THE SEAMLESS LINK
The projected ₹55 billion in new orders for Netweb Technologies over the next two and a half years, effectively doubling its order book, exemplifies the burgeoning demand. This performance underscores a fundamental shift in India's industrial landscape, where the physical infrastructure required to support advanced digital technologies is becoming a critical growth engine. The implications extend far beyond IT hardware, creating a ripple effect across diverse capital goods segments, from foundational power solutions to specialized cooling and high-voltage transmission capabilities. This secular trend signals a sustained expansionary phase for the capital goods sector.
The Infrastructure Enablement Play
India's push into artificial intelligence is not merely a digital transformation but a tangible build-out of essential physical infrastructure.
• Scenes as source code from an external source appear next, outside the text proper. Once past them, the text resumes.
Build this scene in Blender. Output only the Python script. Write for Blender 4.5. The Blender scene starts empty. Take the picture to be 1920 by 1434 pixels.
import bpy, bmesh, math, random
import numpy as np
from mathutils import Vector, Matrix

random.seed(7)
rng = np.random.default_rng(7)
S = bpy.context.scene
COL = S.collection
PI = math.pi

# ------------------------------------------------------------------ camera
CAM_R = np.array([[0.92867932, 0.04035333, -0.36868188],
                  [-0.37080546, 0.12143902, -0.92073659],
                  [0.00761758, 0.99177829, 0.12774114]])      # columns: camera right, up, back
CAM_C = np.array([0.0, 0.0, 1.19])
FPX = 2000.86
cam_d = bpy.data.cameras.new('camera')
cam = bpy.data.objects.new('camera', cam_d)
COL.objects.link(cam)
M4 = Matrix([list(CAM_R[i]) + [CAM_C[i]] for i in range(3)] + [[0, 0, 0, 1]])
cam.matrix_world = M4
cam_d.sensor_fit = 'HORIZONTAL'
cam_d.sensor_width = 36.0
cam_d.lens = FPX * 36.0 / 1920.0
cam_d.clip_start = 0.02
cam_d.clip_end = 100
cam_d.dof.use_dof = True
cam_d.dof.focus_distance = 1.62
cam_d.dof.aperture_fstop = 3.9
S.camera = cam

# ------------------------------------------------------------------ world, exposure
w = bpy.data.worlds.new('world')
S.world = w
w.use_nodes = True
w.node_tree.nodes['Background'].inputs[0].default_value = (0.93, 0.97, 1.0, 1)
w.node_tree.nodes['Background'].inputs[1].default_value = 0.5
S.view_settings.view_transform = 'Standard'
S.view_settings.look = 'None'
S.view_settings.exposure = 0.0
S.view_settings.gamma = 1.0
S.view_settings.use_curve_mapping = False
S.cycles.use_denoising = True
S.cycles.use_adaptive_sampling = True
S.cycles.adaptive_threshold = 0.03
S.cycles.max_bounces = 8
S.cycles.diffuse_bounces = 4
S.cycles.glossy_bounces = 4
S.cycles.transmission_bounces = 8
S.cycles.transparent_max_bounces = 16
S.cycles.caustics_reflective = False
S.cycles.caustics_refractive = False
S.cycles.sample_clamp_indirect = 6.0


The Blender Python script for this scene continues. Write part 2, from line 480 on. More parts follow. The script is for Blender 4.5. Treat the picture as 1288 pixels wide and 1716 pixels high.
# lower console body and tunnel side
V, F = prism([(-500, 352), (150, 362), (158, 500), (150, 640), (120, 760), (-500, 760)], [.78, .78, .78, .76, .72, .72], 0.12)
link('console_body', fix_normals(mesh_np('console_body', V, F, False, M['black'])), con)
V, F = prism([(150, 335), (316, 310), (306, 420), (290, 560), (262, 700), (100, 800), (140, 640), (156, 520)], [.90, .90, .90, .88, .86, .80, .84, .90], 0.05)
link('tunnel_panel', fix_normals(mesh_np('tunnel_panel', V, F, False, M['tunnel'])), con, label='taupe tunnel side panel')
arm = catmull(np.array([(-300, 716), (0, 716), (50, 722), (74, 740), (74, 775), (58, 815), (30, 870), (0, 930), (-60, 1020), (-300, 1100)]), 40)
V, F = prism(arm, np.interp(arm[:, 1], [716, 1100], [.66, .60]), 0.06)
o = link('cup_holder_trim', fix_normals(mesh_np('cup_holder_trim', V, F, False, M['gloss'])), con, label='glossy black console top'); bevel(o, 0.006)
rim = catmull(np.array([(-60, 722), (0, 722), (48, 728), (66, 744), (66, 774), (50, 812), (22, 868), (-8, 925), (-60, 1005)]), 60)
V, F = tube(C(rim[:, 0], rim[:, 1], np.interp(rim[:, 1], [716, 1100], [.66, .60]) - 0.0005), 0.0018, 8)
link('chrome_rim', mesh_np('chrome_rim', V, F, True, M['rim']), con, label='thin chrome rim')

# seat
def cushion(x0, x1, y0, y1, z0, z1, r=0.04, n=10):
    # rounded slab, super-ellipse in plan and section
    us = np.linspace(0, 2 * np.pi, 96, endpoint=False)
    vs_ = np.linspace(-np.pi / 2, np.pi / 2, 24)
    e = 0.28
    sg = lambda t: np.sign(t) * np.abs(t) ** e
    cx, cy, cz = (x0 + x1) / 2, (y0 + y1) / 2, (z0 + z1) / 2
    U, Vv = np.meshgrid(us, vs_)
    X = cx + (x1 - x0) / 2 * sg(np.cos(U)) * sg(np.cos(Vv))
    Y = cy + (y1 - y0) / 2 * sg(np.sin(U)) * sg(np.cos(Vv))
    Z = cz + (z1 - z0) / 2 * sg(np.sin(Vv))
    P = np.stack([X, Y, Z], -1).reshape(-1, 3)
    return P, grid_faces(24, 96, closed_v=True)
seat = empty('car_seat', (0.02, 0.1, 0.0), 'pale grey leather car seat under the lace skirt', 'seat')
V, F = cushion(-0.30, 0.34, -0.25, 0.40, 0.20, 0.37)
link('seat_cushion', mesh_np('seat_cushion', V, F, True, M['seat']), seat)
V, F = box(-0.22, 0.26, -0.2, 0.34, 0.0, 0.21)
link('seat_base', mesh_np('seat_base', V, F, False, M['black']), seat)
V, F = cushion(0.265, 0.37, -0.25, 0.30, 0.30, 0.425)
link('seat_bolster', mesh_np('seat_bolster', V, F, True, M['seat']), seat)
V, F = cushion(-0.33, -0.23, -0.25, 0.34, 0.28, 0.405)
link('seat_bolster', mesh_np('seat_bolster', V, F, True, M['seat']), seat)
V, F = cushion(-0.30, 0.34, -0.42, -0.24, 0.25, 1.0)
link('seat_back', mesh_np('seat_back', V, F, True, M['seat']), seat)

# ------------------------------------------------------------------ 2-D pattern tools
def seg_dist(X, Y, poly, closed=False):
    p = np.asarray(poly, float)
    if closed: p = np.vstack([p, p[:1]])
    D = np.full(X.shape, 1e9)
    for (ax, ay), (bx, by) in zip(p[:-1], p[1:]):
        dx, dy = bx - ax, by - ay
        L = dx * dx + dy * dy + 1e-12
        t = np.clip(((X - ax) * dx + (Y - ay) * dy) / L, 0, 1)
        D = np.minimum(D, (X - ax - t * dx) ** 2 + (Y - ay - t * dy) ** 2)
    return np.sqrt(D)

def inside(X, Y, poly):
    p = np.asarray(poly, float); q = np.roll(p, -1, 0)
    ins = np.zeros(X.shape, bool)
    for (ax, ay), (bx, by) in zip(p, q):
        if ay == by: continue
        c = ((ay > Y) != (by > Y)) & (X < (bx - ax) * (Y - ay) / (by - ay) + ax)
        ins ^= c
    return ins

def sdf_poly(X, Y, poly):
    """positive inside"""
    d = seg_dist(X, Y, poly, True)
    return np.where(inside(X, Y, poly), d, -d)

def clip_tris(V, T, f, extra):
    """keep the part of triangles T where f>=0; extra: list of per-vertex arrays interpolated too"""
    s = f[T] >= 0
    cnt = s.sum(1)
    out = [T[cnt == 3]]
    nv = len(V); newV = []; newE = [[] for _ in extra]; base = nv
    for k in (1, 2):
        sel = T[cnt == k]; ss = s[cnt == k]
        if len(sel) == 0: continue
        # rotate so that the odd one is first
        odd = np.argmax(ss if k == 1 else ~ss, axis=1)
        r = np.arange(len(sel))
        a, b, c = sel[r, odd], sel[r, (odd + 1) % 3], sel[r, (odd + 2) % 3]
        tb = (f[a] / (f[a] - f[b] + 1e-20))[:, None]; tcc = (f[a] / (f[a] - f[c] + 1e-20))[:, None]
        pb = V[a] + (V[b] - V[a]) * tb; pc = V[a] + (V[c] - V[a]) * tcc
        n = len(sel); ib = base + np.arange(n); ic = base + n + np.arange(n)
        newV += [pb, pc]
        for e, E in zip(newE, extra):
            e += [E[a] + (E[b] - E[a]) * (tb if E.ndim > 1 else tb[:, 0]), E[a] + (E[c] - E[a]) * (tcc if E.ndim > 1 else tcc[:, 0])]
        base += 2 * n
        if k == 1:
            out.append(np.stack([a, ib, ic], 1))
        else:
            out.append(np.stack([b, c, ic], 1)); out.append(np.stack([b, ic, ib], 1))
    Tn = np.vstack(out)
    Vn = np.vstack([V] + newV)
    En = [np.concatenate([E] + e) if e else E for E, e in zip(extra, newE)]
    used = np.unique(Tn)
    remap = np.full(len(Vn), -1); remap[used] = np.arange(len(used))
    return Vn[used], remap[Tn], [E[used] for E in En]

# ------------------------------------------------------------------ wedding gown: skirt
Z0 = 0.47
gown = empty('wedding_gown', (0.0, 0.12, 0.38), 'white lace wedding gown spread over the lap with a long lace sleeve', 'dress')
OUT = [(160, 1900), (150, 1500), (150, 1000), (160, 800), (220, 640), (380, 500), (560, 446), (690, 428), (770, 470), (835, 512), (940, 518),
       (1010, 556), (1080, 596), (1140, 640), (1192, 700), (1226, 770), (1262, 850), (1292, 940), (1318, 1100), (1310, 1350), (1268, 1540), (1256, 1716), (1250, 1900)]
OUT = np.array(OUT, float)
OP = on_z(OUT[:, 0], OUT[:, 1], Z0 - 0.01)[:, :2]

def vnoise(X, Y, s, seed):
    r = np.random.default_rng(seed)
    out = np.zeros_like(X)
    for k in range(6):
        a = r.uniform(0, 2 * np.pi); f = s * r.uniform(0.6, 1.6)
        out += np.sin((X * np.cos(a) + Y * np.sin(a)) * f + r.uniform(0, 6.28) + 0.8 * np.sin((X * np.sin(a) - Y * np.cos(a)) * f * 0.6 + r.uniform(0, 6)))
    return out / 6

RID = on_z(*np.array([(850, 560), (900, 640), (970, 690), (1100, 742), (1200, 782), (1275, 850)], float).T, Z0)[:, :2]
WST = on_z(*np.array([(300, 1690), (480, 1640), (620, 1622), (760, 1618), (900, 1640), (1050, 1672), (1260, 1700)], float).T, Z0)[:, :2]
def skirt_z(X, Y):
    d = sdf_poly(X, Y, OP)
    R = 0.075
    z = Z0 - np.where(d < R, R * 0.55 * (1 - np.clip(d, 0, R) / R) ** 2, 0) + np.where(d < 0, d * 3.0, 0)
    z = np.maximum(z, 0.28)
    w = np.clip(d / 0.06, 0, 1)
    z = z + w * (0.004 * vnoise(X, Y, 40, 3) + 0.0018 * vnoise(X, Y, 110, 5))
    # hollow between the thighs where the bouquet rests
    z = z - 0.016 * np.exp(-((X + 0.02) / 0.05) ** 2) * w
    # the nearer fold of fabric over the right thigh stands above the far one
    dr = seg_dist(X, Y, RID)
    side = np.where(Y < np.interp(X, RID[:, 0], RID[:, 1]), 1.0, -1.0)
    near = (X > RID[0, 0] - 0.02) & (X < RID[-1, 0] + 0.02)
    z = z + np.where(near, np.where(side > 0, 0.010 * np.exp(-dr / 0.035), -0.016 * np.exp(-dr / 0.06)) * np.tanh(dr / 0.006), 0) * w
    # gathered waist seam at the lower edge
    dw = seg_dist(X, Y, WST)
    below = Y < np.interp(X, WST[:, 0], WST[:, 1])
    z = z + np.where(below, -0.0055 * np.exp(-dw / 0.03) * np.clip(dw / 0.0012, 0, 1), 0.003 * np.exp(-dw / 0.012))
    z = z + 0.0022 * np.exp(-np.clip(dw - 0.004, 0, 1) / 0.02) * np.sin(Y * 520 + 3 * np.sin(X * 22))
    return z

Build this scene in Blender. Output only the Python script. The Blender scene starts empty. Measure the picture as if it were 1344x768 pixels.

The construction of data centers, driven by cloud adoption and AI model training, necessitates massive investments in power generation and distribution, cooling systems, and robust network connectivity. Netweb Technologies has secured approximately ₹21 billion in AI-linked data center orders, with analysts forecasting double the volume over the coming 30 months, reflecting strong order visibility. Despite trading at a premium valuation of 85 times earnings, its niche in IT hardware and scarcity warrants investor attention. Financial metrics are expected to improve, with operating and free cash flows anticipated to turn positive this year.
Broader Ecosystem Beneficiaries
The expansive data center ecosystem presents opportunities across multiple companies. Cummins India, holding over 60% market share in data center power solutions, stands to gain significantly from increased energy demands. The physical construction of these facilities involves major players like Larsen & Toubro (L&T) and KEC International, contributing to civil and structural engineering works. In critical cooling and internal electrical systems, ABB India is a key proxy, differentiating itself with domestic UPS assembly capabilities and a broad portfolio of electrical products and software solutions. The heating, ventilation, and air conditioning (HVAC) segment also sees contributions from Voltas, Blue Star, Siemens, and Honeywell Automation, all poised to benefit from the surge in capacity creation.
Transmission, Cables, and HVDC Momentum
The ripple effects are strongly felt in the transmission and cables sector. Apar Industries, having surged 40% in the prior month, benefits from its dual domestic and international exposure in cables and wires, particularly for renewable energy projects. Clarity surrounding US tariff settlements has bolstered sentiment, complementing its strength in high-voltage cables and telecom infrastructure projects like Bharat Net. Hitachi Energy India demonstrates robust execution in the high-voltage direct current (HVDC) space, capturing a dominant share of major projects and projecting a 30-35% compound annual growth rate over the next four to five years. This strategic focus on long-term growth has, however, tempered near-term margins, differentiating it from peers like GE Vernova T&D India. The overall transmission and distribution (T&D) segment has seen multinational players benefit from the sector's rebound, supported by increased grid modernization needs.
Analytical Deep Dive and Outlook
From a valuation perspective, Netweb Technologies trades at a high P/E of 85x, indicating substantial growth is already priced in. ABB India, with a P/E of 48x, offers a more balanced profile with potential for earnings upgrades driven by improving order flows and visibility. Apar Industries' P/E of 65x reflects its recent strong performance, bolstered by export clarity. Hitachi Energy India, at 36x P/E, presents a steady growth path, though analysts suggest current valuations might limit near-term upside. The broader Indian capital goods sector is projected to grow at 12-15% CAGR through 2028, propelled by government initiatives and the expanding digital infrastructure. India's data center market itself is expected to attract over $10 billion in investment by 2028, highlighting the structural nature of this demand.
The Bear Case
While the AI-driven capex cycle presents a compelling growth narrative, significant risks warrant caution. Netweb Technologies' valuation at 85x earnings is exceedingly rich, leaving little room for error and highly susceptible to any slowdown in order book expansion or margin pressure. The high-growth strategy employed by Hitachi Energy India has demonstrably come at the expense of near-term profitability, a trade-off that could become unsustainable if competitive pressures intensify or input costs rise significantly. Furthermore, the capital goods sector is cyclical and highly dependent on government spending and overall economic health; any deceleration in India's GDP growth or a tightening of fiscal policy could abruptly halt the current investment momentum. The HVAC segment, while benefiting, faces intense competition from numerous domestic and international players like Voltas, Blue Star, and Siemens, potentially leading to price wars and compressed margins for less dominant entities. For companies like Apar Industries, while recent US tariff clarity is positive, ongoing geopolitical uncertainties and global trade protectionism pose persistent risks to its export-oriented business.